Donnerstag, 18.04.2024 06:09 Uhr

Cereal supply is tightening in 2022/23

Verantwortlicher Autor: Carlo Marino Rome/FAO, 04.02.2023, 10:48 Uhr
Nachricht/Bericht: +++ Wirtschaft und Finanzen +++ Bericht 8586x gelesen

Rome/FAO [ENA] In its new Cereal Supply and Demand Brief released on 3rd February 2023, FAO - Food and Agriculture Organization of the United Nations raised its forecast for world cereal production in 2022; however, global cereal supplies are still forecast to tighten in 2022/23. Global cereal output in 2022 is now forecast at 2 765 million tonnes, or 1.7 percent below the 2021 outturn.

Upward revisions for Australia and the Russian Federation now point to a record global output for wheat in 2022, while total coarse grains production is expected to decline by 3.3 percent from the previous year. The forecast for world rice production was revised downward as lower-than-expected output in China more than offset upward revisions for Bangladesh and several other countries. As a result, global rice output is now predicted to decline by 2.6 percent from its all-time high in 2021.

Looking ahead to 2023, early indications point to likely area expansions for winter wheat cropping in the northern hemisphere, especially in the United States of America, driven mostly by elevated wheat prices. However, high fertilizer costs may affect application rates with adverse implications for yields. 

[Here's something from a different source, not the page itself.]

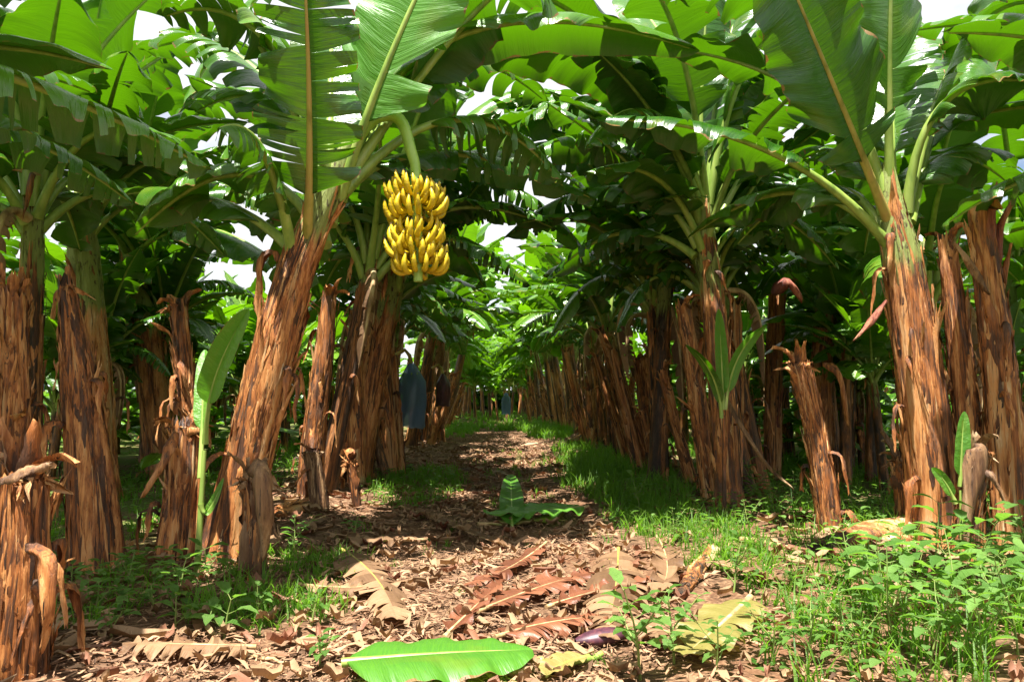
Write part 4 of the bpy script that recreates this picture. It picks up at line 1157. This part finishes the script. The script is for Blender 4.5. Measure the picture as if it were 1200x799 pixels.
def log_(pts, rads, label, seed, mat):
    rnd = random.Random(seed)
    P = [gpt(p[0], p[1]) + Vector((0, 0, r * 0.7)) for p, r in zip(pts, rads)]
    b = P[0].copy(); P = [q - b for q in P]
    mb = MB()
    d = (P[-1] - P[0]).normalized()
    rows = []
    n = 24
    for i in range(n + 1):
        u = i / n
        x = u * (len(P) - 1); k = min(int(x), len(P) - 2)
        c = P[k].lerp(P[k + 1], x - k); r = rads[k] * (1 - (x - k)) + rads[k + 1] * (x - k)
        t = (P[k + 1] - P[k]).normalized(); a = t.cross(Vector((0, 0, 1))).normalized(); bb_ = a.cross(t)
        rows.append([c + (a * math.cos(j / 20 * 2 * PI) * 1.15 + bb_ * math.sin(j / 20 * 2 * PI) * 0.75) * r * (1 + 0.35 * noise.noise(Vector((math.cos(j / 20 * 6.283) * 2, math.sin(j / 20 * 6.283) * 2, u * 2 + seed)))) + t * rnd.uniform(-0.03, 0.03) * (1 if i in (0, n) else 0) for j in range(20)])
    mb.grid(rows, None, 0, close=True)
    mb.poly(rows[-1]); mb.poly(list(reversed(rows[0])))
    for k in range(9):
        u0 = rnd.uniform(0.05, 0.6); a = rnd.uniform(-0.8, 0.8)
        c = P[0].lerp(P[-1], u0); r = rads[0]
        o_ = Vector((0, 0, 1)) + d.cross(Vector((0, 0, 1))) * a
        o_.normalize()
        flap(mb, [c + o_ * (r * 0.9 + 0.01 + 0.03 * (i / 7) ** 2) + d * (0.05 * i) for i in range(8)], rnd.uniform(0.05, 0.1), rnd, [o_] * 8, curl=0.4)
    o = link('fallen_log', mb.mesh('fallen_log', [mat]), None, b)
    tag(o, label, 'fallen trunk', 'rotting banana trunks on the ground')
log_([(960, 665), (1030, 645), (1085, 625)], [0.06, 0.10, 0.10], 'fibrous reddish fallen trunk left of the large right trunk', 1, M['bark_row'])
log_([(670, 525), (690, 515), (705, 508)], [0.10, 0.13, 0.12], 'short brown fallen trunk at the foot of far right row', 2, M['sheath'])
log_([(795, 705), (815, 680), (838, 655)], [0.03, 0.045, 0.04], 'shredded red-brown trunk piece in the litter right of centre', 3, M['bark_row'])
log_([(60, 690), (110, 668), (150, 660)], [0.04, 0.05, 0.05], 'tan sheath roll lying against the tall tan stump', 4, M['sheath'])
log_([(1000, 640), (1040, 650), (1070, 655)], [0.05, 0.06, 0.05], 'dark frayed trunk piece under the fibrous reddish one', 5, M['sheath'])
log_([(300, 625), (340, 612), (375, 600)], [0.05, 0.06, 0.05], 'brown sheath roll between the leaning trunk and the dark stump', 6, M['sheath'])

#GROUND
mb = MB()
xs = [-160, -90, -50, -30, -22, -16, -12] + [-9 + i * 0.15 for i in range(121)] + [12, 16, 22, 30, 50, 90, 160]
ys = [-60, -25, -10, -4] + [-1 + i * 0.15 for i in range(135)] + [20 + i * 0.8 for i in range(60)] + [70, 80, 100, 140, 220, 400]
mb.grid([[Vector((x, y, gz(x, y))) for x in xs] for y in ys], None, 0, flip=True)
g = link('ground', mb.mesh('ground', [M['ground']]))
tag(g, None, None, None, 'structure')

# leaf litter: too many scraps to count
def frnd(r):
    return r.random()
mb = MB()
rl = random.Random(21)
n_done = 0
def chip(mb, p, L, Wd, a, rl):
    d = Vector((math.cos(a), math.sin(a), rl.uniform(-0.25, 0.25))); s = Vector((-math.sin(a), math.cos(a), rl.uniform(-0.4, 0.4)))
    c = rl.uniform(-0.5, 0.6) * L
    up = Vector((0, 0, 1))
    rows = []
    for i in range(3):
        u = i / 2 - 0.5
        q = p + d * (L * u) + up * (c * (0.25 - u * u) + 0.01)
        w = Wd * (0.35, 1.0, 0.3)[i] * rl.uniform(0.7, 1.2)
        k = rl.uniform(-0.3, 0.3) * Wd
        rows.append([q + s * w * 0.5 + up * k, q - s * w * 0.5])
    mb.grid(rows, [[(0.1 * i, 0.1), (0.1 * i, 0.3)] for i in range(3)])
N = 76000
while n_done < N:
    y = 2.0 + (rl.random() ** 1.9) * 22
    x = rl.gauss(-0.15, 1.35) if rl.random() < 0.8 else rl.uniform(-6, 6)
    if abs(x) > 0.8 * y + 1.2:
        continue
    # thinner where the grass grows
    if x > 1.0 and y < 12 and rl.random() < 0.5:
        continue
    L = rl.choice((0.025, 0.035, 0.05, 0.075)) * rl.uniform(0.7, 1.4) * (1 + y * 0.05)
    if rl.random() < 0.012: L *= 2.6
    if noise.noise(Vector((x * 1.6, y * 1.1, 40))) > 0.12 and rl.random() < 0.75: n_done += 1; continue
    chip(mb, Vector((x, y, gz(x, y) + rl.uniform(0.0, 0.03))), L, L * rl.uniform(0.05, 0.24), rl.uniform(0, PI), rl)
    n_done += 1
o = link('leaf_litter', mb.mesh('leaf_litter', [M['chips']], smooth=False))
tag(o, 'dry shredded banana leaf litter covering the path', 'leaf litter', None, 'stuff')

# larger torn dry scraps
mb = MB(); n = 0
while n < 2300:
    y = 2.3 + (rl.random() ** 1.6) * 14; x = rl.gauss(-0.1, 1.1)
    base_ = n > 1500
    if base_: x = rl.choice((rl.gauss(-2.1, 0.45), rl.gauss(2.7, 0.5)))
    elif x > 1.3 and y > 4: continue
    L = rl.uniform(0.05, 0.15) * (1.7 if base_ else 1); a = rl.uniform(0, 2 * PI)
    d = Vector((math.cos(a), math.sin(a), 0)); s = Vector((-math.sin(a), math.cos(a), 0))
    W_ = L * rl.uniform(0.12, 0.32); c1 = rl.uniform(-1, 1); c2 = rl.uniform(-1, 1)
    rows = []; uvs = []
    for i in range(5):
        u = i / 4
        row = []
        for j in range(4):
            v = j / 3 - 0.5
            w = W_ * (0.35 + math.sin(PI * min(1, u * 0.9 + 0.08)))
            px_ = Vector((x, y, 0)) + d * L * (u - 0.5) + s * w * v + d * rl.uniform(-0.015, 0.015)
            zz = gz(px_.x, px_.y) + 0.018 + 0.05 * abs(c1) * math.sin(u * 3 + c2 * 2) ** 2 + 0.045 * (abs(v) * 2) ** 1.5 * abs(c2)
            row.append(Vector((px_.x, px_.y, zz)))
        rows.append(row); uvs.append([(u * L, j * 0.1) for j in range(4)])
    mb.grid(rows, uvs, 1 if rl.random() < 0.22 else 0, flip=False); n += 1
o = link('dry_leaf_scraps', mb.mesh('dry_leaf_scraps', [M['leaf_dry'], M['leaf_rust']]))
tag(o, 'larger torn pieces of dead banana leaf strewn over the path', 'leaf litter', None, 'stuff')

# grass
def tuft(mb, x, y, h, n, r):
    for _ in range(n):
        a = r.uniform(0, 2 * PI); d = Vector((math.cos(a), math.sin(a), 0)); s = Vector((-math.sin(a), math.cos(a), 0))
        b = Vector((x + r.gauss(0, 0.03), y + r.gauss(0, 0.03), 0)); b.z = gz(b.x, b.y) - 0.01
        H = h * r.uniform(0.5, 1.2); lean = r.uniform(0.15, 0.9) * H; w = r.uniform(0.003, 0.0065) * (1 + y * 0.06)
        rows = []
        for i in range(4):
            u = i / 3
            q = b + d * lean * u * u + Vector((0, 0, H * (u - 0.35 * u * u * (lean / H))))
            ww = w * (1 - u * 0.85)
            rows.append([q + s * ww, q - s * ww])
        mb.grid(rows, [[(0.1 * i, 0.2), (0.1 * i, 0.3)] for i in range(4)])
mb = MB(); rg = random.Random(31)
patches = [ # x, y, rx, ry, tufts, height
    (1.55, 6.4, 0.42, 1.7, 190, 0.18), (1.7, 9.5, 0.6, 2.0, 330, 0.24), (1.75, 13, 0.5, 2.5, 220, 0.25), (1.75, 24, 0.7, 4, 260, 0.32), (0.9, 30, 1.6, 4, 200, 0.28),
    (1.75, 4.1, 0.3, 0.7, 40, 0.16), (1.75, 3.1, 0.6, 0.4, 40, 0.26), (2.6, 3.7, 0.7, 0.6, 25, 0.22), (-0.9, 9.4, 0.5, 1.6, 220, 0.16), (-1.25, 25, 0.7, 5, 200, 0.26), (-1.15, 4.6, 0.35, 0.5, 80, 0.13), (-1.15, 3.8, 0.3, 0.25, 70, 0.15),
    (-2.1, 3.9, 0.4, 0.5, 60, 0.12), (-3.9, 7.5, 1.2, 3, 260, 0.18), (-4.2, 14, 1.4, 4, 200, 0.25), (4.9, 9.5, 1.2, 3, 260, 0.2), (4.6, 15, 1.4, 4, 160, 0.25), (0.4, 12, 0.9, 4, 60, 0.12), (0.1, 45, 2.0, 8, 160, 0.4), (3.0, 6.2, 0.6, 0.9, 60, 0.2), (0.1, 5.2, 1.2, 2.5, 30, 0.09), (2.0, 4.9, 0.6, 0.7, 60, 0.15)]
for (x, y, rx, ry, n, h) in patches:
    for _ in range(n):
        a = rg.uniform(0, 2 * PI); q = math.sqrt(rg.random()) * (1 + 0.3 * rg.random())
        tuft(mb, x + math.cos(a) * q * rx, y + math.sin(a) * q * ry, h * rg.uniform(0.6, 1.3), rg.randrange(8, 15), rg)
o = link('grass', mb.mesh('grass', [M['grass']]))
tag(o, 'long fine green grass growing along both edges of the path', 'grass', None, 'stuff')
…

Low domestic prices could result in a small cutback in wheat plantings in the Russian Federation, the world’s largest exporter, while severe war-induced impacts in Ukraine are estimated to reduce winter wheat area plantings by 40 percent.

Record plantings are forecast in India, spurred by high market and support prices, and relatively high plantings are projected in Pakistan as standing water from the 2022 floods is causing less hindrance than initially anticipated. 

In the southern hemisphere countries, most of the 2023 coarse grain crops have been sown. Brazil may post record maize plantings, while those in Argentina could decrease due to low soil moisture levels. Weather conditions augur well for maize yield prospects in South Africa. 

World cereal utilization in 2022/23 is now forecast to drop by 0.7 percent from the previous year, to amount to 2 779 million tonnes, with the total utilization of maize predicted to decline, while wheat use increases and rice utilization

changes little year-on-year. 

The forecast for world cereal stocks is pegged at 844 million tonnes at the end of the marketing year, pushing down the world stock-to-use ratio for 2022/2 to 29.5 percent. 

In its new brief, FAO predicts international trade in cereals in 2022/23 to decline by 1.7 percent from the previous year’s record level to 474 million tonnes.